Cymbeline is usually considered one of the late Romances or so-called problem plays. The production playing in Withrow Park, though, is a comedy, pure and simple.
By William Shakespeare, adapted by Andrew Joseph Richardson
Directed by Brendan McMurtry-Howlett
Tuesdays through Sundays, 7 p.m., until Aug. 31 in Withrow Park
Shakespeare’s First Folio classified it as a tragedy. Nowadays, however, Cymbeline is usually considered one of the late Romances or so-called problem plays.
Brendan McMurtry-Howlett, who directs the Theatre in the Ruff’s version called Cymbeline’s Reign that’s now playing in Withrow Park, has no doubt in his mind. This is a comedy, pure and simple.
Take, for example,
that tricky arch-villain Iachimo. He’s the one, if you remember, who
bets Posthumus that he can seduce his virtuous wife, Imogen, and provide
proof of his nasty deed afterwards.
Usually played with a
sneer and a hiss, David Patrick Flemming’s Iachimo has a horrendous
caricature of an Italian accent and looks for a laugh whenever he can
find one. And while he manages to find quite a few, it is at the expense
of consistency and dramatic tension.
The original play has
three strands. The first is about love lost and found; a young woman
(Imogen) marries a man named Posthumus, but her father (Cymbeline)

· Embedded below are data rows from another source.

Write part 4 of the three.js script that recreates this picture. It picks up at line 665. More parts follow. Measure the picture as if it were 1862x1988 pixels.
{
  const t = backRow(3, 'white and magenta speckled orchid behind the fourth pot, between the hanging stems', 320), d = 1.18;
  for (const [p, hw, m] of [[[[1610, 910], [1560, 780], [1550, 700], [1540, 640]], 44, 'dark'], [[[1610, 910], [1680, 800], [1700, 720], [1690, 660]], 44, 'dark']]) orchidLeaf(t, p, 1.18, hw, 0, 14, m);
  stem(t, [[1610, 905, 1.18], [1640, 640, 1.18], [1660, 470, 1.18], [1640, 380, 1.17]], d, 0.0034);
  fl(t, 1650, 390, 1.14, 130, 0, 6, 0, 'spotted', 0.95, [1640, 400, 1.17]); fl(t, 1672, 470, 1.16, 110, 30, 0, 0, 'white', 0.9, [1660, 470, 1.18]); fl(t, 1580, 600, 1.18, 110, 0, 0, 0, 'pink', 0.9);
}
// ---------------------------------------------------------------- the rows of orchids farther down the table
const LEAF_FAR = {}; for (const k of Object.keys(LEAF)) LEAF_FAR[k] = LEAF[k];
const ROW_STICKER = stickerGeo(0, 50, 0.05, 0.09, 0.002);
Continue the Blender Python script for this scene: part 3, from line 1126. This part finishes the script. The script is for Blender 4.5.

thinks she has married beneath her and, because he is the king, banishes
his son-in-law.
The second is about a pair of king’s sons who are lost and then found.
And the third is about a king whose land is being invaded by the Romans (who generally don’t have horrible Italian accents).
In Cymbeline’s Reign, Andrew Joseph Richardson (who also plays Cloten) cuts the missing-sons storyline completely.
Not only does this
radically alter the heft and momentum of the play, it also gives him a
problem with the battle scenes, in which the sons are big heroes. He
solves it by having Imogen bumbling, stumbling and comically dispatching
Roman after Roman.
With the emphasis
firmly on broad, unsophisticated comedy, the piece takes on the feeling
of a medieval pageant or Morality play, something that’s heightened by
the appearance of the God Jupiter.
Which begins us to
McMurtry-Howlett’s conviction that this is a play about humans tossed
around at the whim of the gods, that whatever anyone tries to do in the
play, someone is there to throw a spanner in the works.
I enjoyed Hume Baugh’s
Cymbeline – all choleric rage at the start of the play but something
very different and deeper by the end of it.
As Imogen, Kaitlyn
Riordan adroitly shifts gears in almost every scene – girlish
enthusiasm, loving young wife, betrayed lover, comic
girl-disguised-as-boy, accidental warrior, you name it.
Richardson’s Cloten is
somewhat dull and uninteresting, while Melee Hutton eschews melodrama
and plays the nasty Queen tamely, with claws sheathed. Victor Dolhai,
however, is an amiable and believable Pisanio, and Jesse Griffiths a
straightforward Posthumus.
As a whole, however, the company radiates energy and commitment to the work and to each other. That’s really good to see.